Task requirements:
Copy every line from the records below that holds the word "Blender".
** start of Given records **
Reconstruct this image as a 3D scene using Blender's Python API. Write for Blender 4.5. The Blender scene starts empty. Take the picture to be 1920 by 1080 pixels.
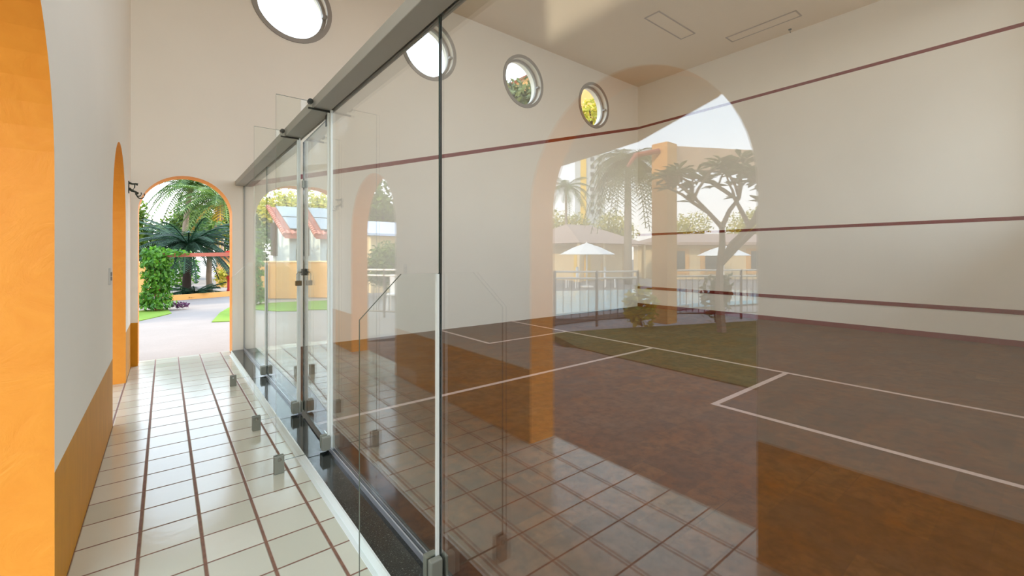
import bpy, bmesh, math, random
from math import sin, cos, pi, radians
from mathutils import Vector, Matrix
from mathutils.geometry import tessellate_polygon

random.seed(7)
sc = bpy.context.scene
COL = sc.collection

# ------------------------------------------------------------------ camera
cam_d = bpy.data.cameras.new('camera')
cam = bpy.data.objects.new('camera', cam_d)
COL.objects.link(cam)
cam_d.sensor_width = 36.0
cam_d.lens = 36.0 * 815 / 1920
cam_d.shift_y = -60 / 1920
cam_d.clip_start = 0.02
cam_d.clip_end = 400
YAW = math.atan2(651, 815)
cam.location = (0, 0, 1.29)
cam.rotation_euler = (radians(90), 0, -YAW)
sc.camera = cam

# ------------------------------------------------------------------ world, sun, exposure
sc.view_settings.view_transform = 'Standard'
sc.view_settings.look = 'None'
sc.view_settings.gamma = 1.0
sc.view_settings.use_curve_mapping = False
sc.view_settings.exposure = 1.68
sc.cycles.max_bounces = 14
sc.cycles.diffuse_bounces = 8
sc.cycles.glossy_bounces = 6
sc.cycles.transparent_max_bounces = 24
sc.cycles.sample_clamp_indirect = 6.0
sc.cycles.use_denoising = True

w = bpy.data.worlds.new('world')
sc.world = w
w.use_nodes = True
nt = w.node_tree
nt.nodes.clear()
SKY_STRENGTH = 1.4
tc = nt.nodes.new('ShaderNodeTexCoord')
sep = nt.nodes.new('ShaderNodeSeparateXYZ')
rmp = nt.nodes.new('ShaderNodeValToRGB')
bg = nt.nodes.new('ShaderNodeBackground')
wo = nt.nodes.new('ShaderNodeOutputWorld')
nt.links.new(tc.outputs['Generated'], sep.inputs[0])
nt.links.new(sep.outputs['Z'], rmp.inputs[0])
nt.links.new(rmp.outputs[0], bg.inputs[0])
nt.links.new(bg.outputs[0], wo.inputs[0])
bg.inputs[1].default_value = SKY_STRENGTH
e = rmp.color_ramp.elements
e[0].position = 0.0; e[0].color = (0.98, 0.96, 0.93, 1)
e[1].position = 0.75; e[1].color = (0.64, 0.79, 0.98, 1)
m_ = e.new(0.14); m_.color = (0.90, 0.95, 1.0, 1)
m_ = e.new(0.28); m_.color = (0.74, 0.87, 1.0, 1)

sun_d = bpy.data.lights.new('sun', 'SUN')
sun = bpy.data.objects.new('sun', sun_d)
COL.objects.link(sun)
sun_d.energy = 1.9
sun_d.angle = radians(1.2)
sun_d.color = (1.0, 0.86, 0.62)
# light travels towards -x, parallel to the end wall, and down: it never enters the arches or windows
sun.rotation_euler = Vector((-0.85, -0.02, -0.50)).to_track_quat('-Z', 'Y').to_euler()


def portal(loc, size, direction):
    d = bpy.data.lights.new('daylight_portal', 'AREA')
    d.shape = 'RECTANGLE'; d.size, d.size_y = size
    d.cycles.is_portal = True
    o = bpy.data.objects.new('daylight_portal', d)
    COL.objects.link(o)
    o.location = loc
    o.rotation_euler = Vector(direction).to_track_quat('-Z', 'Y').to_euler()


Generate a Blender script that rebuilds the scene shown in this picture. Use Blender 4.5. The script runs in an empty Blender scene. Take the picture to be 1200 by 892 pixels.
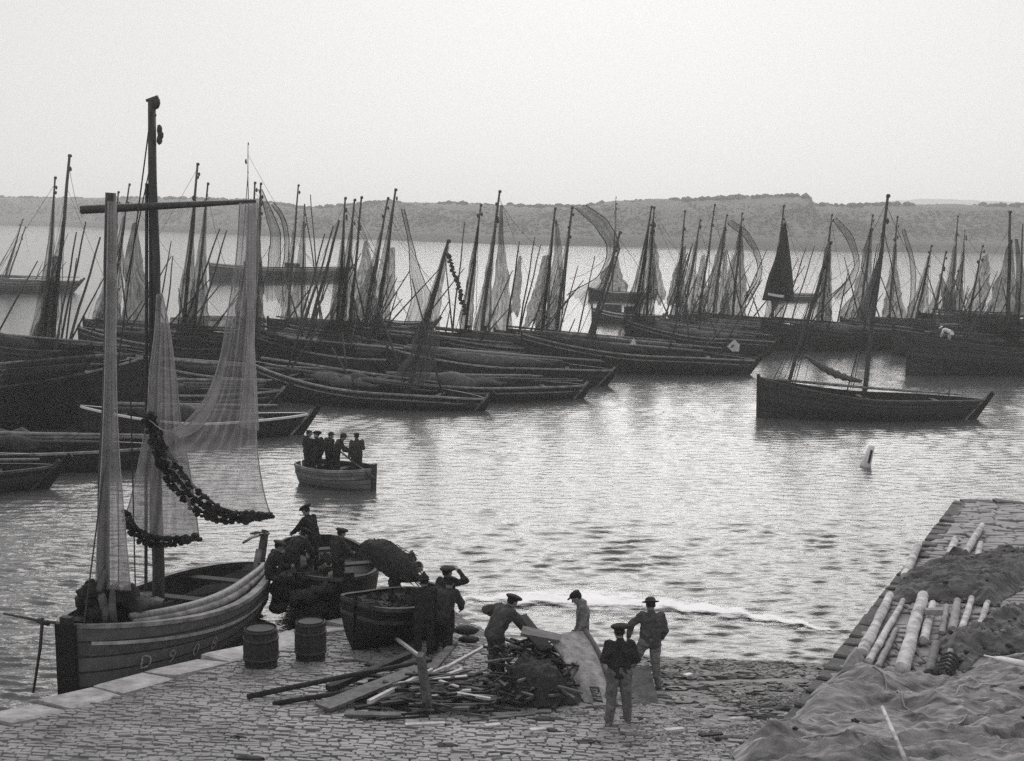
import bpy, math, random
import numpy as np
from mathutils import Vector, Matrix
R = math.radians
random.seed(7)
rng = np.random.default_rng(11)
scene = bpy.context.scene
COL = scene.collection

# ------------------------------------------------------------------ camera
CAM_H = 9.5
FPX = 1450.0                      # focal length in pixels of a 1200 x 892 frame
PITCH = math.atan((446 - 252) / FPX)
ROLL = R(1.0)
Fw = Vector((0, math.cos(PITCH), -math.sin(PITCH)))
R0 = Vector((1, 0, 0))
U0 = Vector((0, math.sin(PITCH), math.cos(PITCH)))
Rt = R0 * math.cos(ROLL) + U0 * math.sin(ROLL)
Up = U0 * math.cos(ROLL) - R0 * math.sin(ROLL)
CP = Vector((0, 0, CAM_H))
cam_data = bpy.data.cameras.new('camera')
cam = bpy.data.objects.new('camera', cam_data)
COL.objects.link(cam)
cam_data.sensor_width = 36.0
cam_data.lens = 36.0 * FPX / 1200.0
cam_data.clip_start = 0.5
cam_data.clip_end = 9000
m = Matrix((Rt, Up, -Fw)).transposed().to_4x4()
m.translation = CP
cam.matrix_world = m
scene.camera = cam

# ------------------------------------------------------------------ sky, sun, exposure
SUN_EL, SUN_AZ = R(33), R(4)      # azimuth from +Y towards +X
world = bpy.data.worlds.new('World')
scene.world = world
world.use_nodes = True
nt = world.node_tree
nt.nodes.clear()
wo = nt.nodes.new('ShaderNodeOutputWorld')
bg = nt.nodes.new('ShaderNodeBackground')
sky = nt.nodes.new('ShaderNodeTexSky')
sky.sky_type = 'NISHITA'
sky.sun_disc = False
sky.sun_elevation = SUN_EL
sky.sun_rotation = SUN_AZ
sky.air_density = 1.0
sky.dust_density = 3.0
hs = nt.nodes.new('ShaderNodeHueSaturation')
hs.inputs['Saturation'].default_value = 0.0
mx = nt.nodes.new('ShaderNodeMix')
mx.data_type = 'RGBA'
mx.inputs['Factor'].default_value = 0.88
mx.inputs[7].default_value = (5.5, 5.46, 5.4, 1)     # the even overcast veil
nz = nt.nodes.new('ShaderNodeTexNoise')
nz.inputs['Scale'].default_value = 2.2
nz.inputs['Detail'].default_value = 4
mr = nt.nodes.new('ShaderNodeMapRange')
mr.inputs['To Min'].default_value = 0.95
mr.inputs['To Max'].default_value = 1.05
vm = nt.nodes.new('ShaderNodeVectorMath')
vm.operation = 'SCALE'
nt.links.new(sky.outputs['Color'], hs.inputs['Color'])
nt.links.new(hs.outputs['Color'], mx.inputs[6])
nt.links.new(nz.outputs['Fac'], mr.inputs['Value'])
nt.links.new(mx.outputs[2], vm.inputs[0])
nt.links.new(mr.outputs['Result'], vm.inputs['Scale'])
nt.links.new(vm.outputs['Vector'], bg.inputs['Color'])
bg.inputs['Strength'].default_value = 0.11
nt.links.new(bg.outputs['Background'], wo.inputs['Surface'])

sd = bpy.data.lights.new('sun', 'SUN')
sd.energy = 1.7
sd.angle = R(48)
sd.color = (1.0, 0.985, 0.96)
sun = bpy.data.objects.new('sun', sd)
COL.objects.link(sun)
to_sun = Vector((math.sin(SUN_AZ) * math.cos(SUN_EL), math.cos(SUN_AZ) * math.cos(SUN_EL), math.sin(SUN_EL)))
sun.rotation_euler = to_sun.to_track_quat('Z', 'Y').to_euler()
sun.location = (20, 60, 60)

vs = scene.view_settings
vs.view_transform = 'Standard'
vs.look = 'None'
vs.exposure = 0.24
vs.gamma = 1.0
vs.use_curve_mapping = False
scene.render.engine = 'CYCLES'
scene.cycles.max_bounces = 6
scene.cycles.volume_bounces = 3
scene.cycles.transparent_max_bounces = 32
scene.cycles.use_denoising = False
scene.cycles.volume_step_rate = 4.0

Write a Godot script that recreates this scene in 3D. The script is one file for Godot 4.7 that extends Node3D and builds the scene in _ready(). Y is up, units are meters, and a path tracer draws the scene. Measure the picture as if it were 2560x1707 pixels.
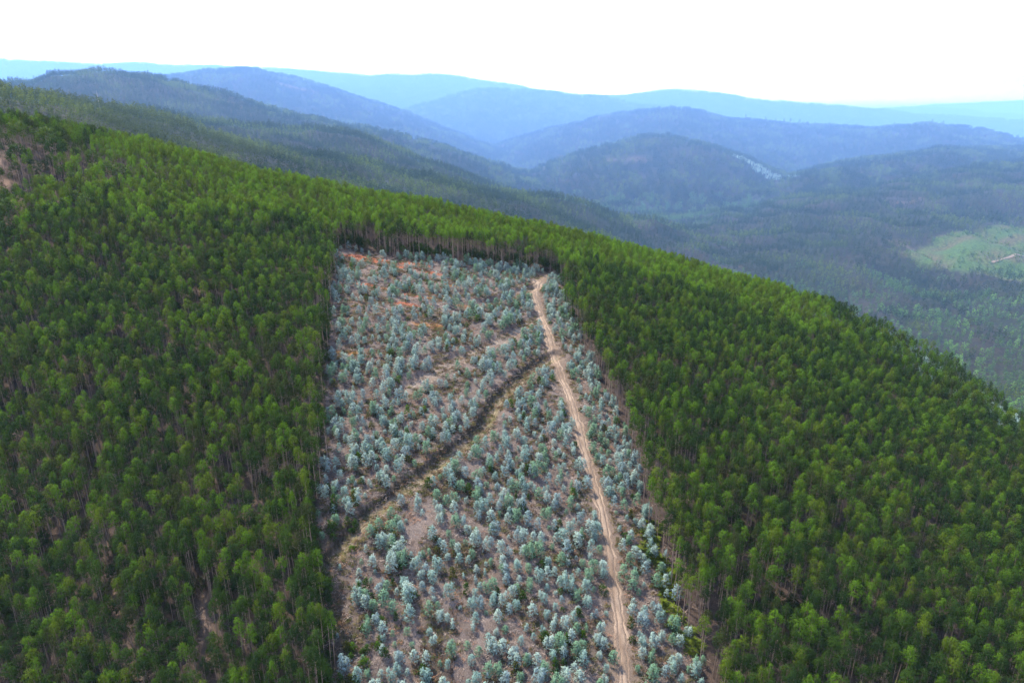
** end of Given records **
Exercise response:
Reconstruct this image as a 3D scene using Blender's Python API. Write for Blender 4.5. The Blender scene starts empty. Take the picture to be 1920 by 1080 pixels.
Generate a Blender script that rebuilds the scene shown in this picture. Use Blender 4.5. The script runs in an empty Blender scene. Take the picture to be 1200 by 892 pixels.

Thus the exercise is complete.